Nueva Publicación de Ricardo Gutiérrez e Isabella Alcañiz

Ricardo Gutiérrez e Isabella Alcañiz publicaron «Gender, land distribution, and who gets state funds to stop deforestation in Argentina» publicado en Journal of Environmental Management.

Abstract:

Payment for Environmental Services (PES), a financial mechanism that pays stakeholders to conserve and protect ecosystem services, is a critical policy response to climate change.1 In the fight against deforestation, PES are used to pay landholders to not cut down trees in order to benefit from the ecosystems services associated with preserved forests, such as carbon storage, vegetation, and wildlife diversity.

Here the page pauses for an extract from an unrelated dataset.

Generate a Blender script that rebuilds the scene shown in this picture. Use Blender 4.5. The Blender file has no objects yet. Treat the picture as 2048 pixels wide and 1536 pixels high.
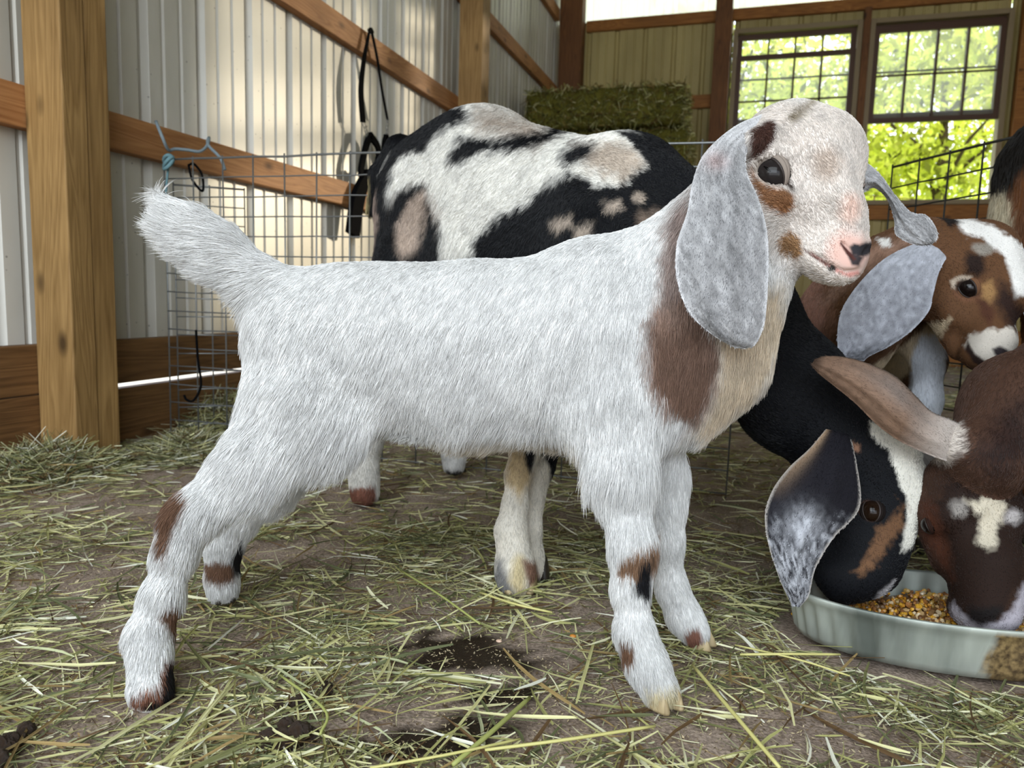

To implement successfully, landholders in areas where deforestation is intensifying must be targeted, yet research shows that access to climate remediation funds can be distorted by existing social inequities (Yang et al., 2018; Fortnam et al., 2019). Historically, land ownership has been skewed across gender and class lines (Kieran et al., 2017; Deere and Leon, 2003; and Agarwal, 1994). That is, men significantly outnumber women as titleholders and land tenure tends to concentrate in large holdings. Yet in recent times, gender mainstreaming and other policy interventions attempt to rectify past disparities by targeting women directly and generously (True and Mintrom, 2001; Poulin et al., 2016). Is the distribution of forest PES also skewed by gender and land concentration? Or as a government intervention, do forest PES in Argentina have a compensatory effect in favor of women and small agricultural producers? We answer these questions by analyzing how land owners in Argentina access state-funded Payments for Environmental Services in exchange for not logging native forests.